Some 400 producers from Nicaragua, Latin America's poorest country after Haiti, and other regions that have been hard hit by the coffee price crisis, attended the conference in Managua to learn about specialty markets, which pay more for higher quality beans.

"The idea is to teach growers in Nicaragua about the new opportunities in markets if they work on sustainability," Henry Hueck, the vice-president of Nicaragua's Specialty Coffee Association, told Reuters in the Nicaraguan capital.

Global prices for arabica coffee, the kind produced in Nicaragua, have bounced back in recent months from levels as low as 45 cents a pound at this time last year, but they still barely meet costs of production for most growers.

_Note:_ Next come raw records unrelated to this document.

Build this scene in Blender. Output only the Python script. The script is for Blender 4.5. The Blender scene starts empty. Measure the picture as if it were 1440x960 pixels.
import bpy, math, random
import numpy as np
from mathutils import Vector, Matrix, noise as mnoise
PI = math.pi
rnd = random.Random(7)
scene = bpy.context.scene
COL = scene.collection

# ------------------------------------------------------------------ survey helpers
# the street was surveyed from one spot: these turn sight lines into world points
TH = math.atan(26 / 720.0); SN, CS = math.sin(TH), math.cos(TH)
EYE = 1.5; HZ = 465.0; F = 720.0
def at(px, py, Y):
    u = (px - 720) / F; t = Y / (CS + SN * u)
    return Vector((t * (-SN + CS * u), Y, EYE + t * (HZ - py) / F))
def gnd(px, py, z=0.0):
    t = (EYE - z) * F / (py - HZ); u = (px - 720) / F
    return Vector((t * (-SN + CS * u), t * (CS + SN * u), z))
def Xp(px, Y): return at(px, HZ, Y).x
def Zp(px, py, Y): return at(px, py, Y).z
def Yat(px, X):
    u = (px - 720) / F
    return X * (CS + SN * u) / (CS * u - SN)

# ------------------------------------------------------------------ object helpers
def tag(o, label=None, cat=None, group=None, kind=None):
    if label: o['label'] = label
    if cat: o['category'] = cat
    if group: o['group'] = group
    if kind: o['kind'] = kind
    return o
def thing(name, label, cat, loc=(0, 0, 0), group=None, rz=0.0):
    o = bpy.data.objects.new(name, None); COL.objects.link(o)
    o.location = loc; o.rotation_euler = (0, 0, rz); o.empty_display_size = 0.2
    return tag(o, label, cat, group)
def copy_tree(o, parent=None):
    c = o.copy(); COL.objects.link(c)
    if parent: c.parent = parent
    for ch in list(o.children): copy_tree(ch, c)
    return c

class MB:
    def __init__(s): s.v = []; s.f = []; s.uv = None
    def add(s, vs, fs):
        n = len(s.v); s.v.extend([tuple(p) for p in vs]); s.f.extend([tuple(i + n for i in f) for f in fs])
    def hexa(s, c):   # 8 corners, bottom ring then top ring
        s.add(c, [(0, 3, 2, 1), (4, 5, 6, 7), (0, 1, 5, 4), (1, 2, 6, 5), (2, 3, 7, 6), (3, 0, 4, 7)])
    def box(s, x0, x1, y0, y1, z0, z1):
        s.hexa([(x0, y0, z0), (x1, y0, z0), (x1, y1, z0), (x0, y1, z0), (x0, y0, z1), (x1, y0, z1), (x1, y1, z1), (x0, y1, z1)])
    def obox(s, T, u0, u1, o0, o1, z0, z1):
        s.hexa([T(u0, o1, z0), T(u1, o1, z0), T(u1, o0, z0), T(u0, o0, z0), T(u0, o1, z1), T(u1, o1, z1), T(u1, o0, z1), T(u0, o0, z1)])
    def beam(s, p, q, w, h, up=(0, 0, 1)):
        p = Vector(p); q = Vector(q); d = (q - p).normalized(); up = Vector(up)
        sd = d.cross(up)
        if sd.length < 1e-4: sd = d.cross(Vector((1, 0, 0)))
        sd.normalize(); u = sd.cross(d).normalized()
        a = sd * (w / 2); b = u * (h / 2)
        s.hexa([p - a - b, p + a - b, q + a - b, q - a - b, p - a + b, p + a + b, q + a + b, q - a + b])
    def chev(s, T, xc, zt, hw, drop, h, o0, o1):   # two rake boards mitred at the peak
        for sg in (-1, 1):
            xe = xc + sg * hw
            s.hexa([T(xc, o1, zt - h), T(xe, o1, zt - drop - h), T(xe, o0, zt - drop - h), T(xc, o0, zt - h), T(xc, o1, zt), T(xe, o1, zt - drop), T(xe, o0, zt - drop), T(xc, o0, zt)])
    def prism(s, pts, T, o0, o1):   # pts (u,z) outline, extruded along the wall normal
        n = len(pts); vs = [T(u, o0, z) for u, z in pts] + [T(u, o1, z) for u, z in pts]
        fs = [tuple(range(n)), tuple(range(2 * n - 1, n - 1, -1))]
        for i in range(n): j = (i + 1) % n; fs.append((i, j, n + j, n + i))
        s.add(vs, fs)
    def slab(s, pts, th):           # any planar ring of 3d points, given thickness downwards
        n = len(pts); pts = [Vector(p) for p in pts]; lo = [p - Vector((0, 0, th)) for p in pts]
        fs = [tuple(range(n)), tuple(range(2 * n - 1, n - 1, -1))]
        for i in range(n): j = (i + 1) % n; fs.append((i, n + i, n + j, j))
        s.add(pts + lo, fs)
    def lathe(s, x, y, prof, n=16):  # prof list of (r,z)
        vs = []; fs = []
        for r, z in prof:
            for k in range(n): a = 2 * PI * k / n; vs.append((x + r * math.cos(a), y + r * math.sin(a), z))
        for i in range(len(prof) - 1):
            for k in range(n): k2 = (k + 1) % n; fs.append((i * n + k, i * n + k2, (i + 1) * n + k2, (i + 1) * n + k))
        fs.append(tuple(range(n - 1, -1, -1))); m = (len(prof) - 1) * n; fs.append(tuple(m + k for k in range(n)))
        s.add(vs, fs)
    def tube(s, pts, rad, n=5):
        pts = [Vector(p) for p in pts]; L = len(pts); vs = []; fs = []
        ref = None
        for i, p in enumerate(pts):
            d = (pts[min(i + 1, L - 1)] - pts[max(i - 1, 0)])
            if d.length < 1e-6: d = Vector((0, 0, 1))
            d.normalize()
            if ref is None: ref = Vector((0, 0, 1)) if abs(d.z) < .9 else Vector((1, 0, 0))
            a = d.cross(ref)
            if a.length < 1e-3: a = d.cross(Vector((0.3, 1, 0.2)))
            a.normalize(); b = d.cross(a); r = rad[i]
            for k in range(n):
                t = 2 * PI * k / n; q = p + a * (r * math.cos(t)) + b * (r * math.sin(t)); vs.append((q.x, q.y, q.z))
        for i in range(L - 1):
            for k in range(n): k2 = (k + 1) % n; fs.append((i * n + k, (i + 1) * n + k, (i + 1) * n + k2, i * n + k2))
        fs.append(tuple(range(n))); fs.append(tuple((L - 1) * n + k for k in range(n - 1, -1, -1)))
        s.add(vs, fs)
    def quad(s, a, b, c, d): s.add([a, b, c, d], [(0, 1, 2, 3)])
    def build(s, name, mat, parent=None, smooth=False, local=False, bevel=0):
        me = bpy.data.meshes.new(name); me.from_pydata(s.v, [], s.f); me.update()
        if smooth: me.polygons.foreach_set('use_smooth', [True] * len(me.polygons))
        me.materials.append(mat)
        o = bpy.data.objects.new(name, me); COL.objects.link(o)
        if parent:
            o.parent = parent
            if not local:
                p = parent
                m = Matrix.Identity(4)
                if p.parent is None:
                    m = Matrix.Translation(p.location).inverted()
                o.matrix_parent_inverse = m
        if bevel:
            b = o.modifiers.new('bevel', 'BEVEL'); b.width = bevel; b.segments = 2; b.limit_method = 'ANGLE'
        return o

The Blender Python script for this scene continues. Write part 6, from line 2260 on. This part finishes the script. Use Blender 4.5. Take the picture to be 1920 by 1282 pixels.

Prices in New York, where arabica is traded, were near 70 cents a pound last week. The cost of production in Mexico and Central America is between 70-90 cents a pound.

Specialty coffees, which most growers aspire to produce, fetch prices well above the "C" market, as the New York exchange is called. But the fussy market, by its nature, is difficult to break into.

The Managua conference, sponsored by producers, exporters and coop organizations, is meant to help promote the nation's beans as much as to educate growers on how to produce sustainable coffee.

Sustainable coffee is grown according to environmental and social standards, among other characteristics.

Nicaraguan coffee producers need just about all the help they can get.

Most of Nicaragua's 30,000 or so growers operate small and medium-scale farms, many of which have been abandoned in the price crisis.

About 30,000 full-time coffee workers have lost their jobs since the crisis began in 1999 and at least 21 people, 11 of them children, have died from hunger and malnutrition this year.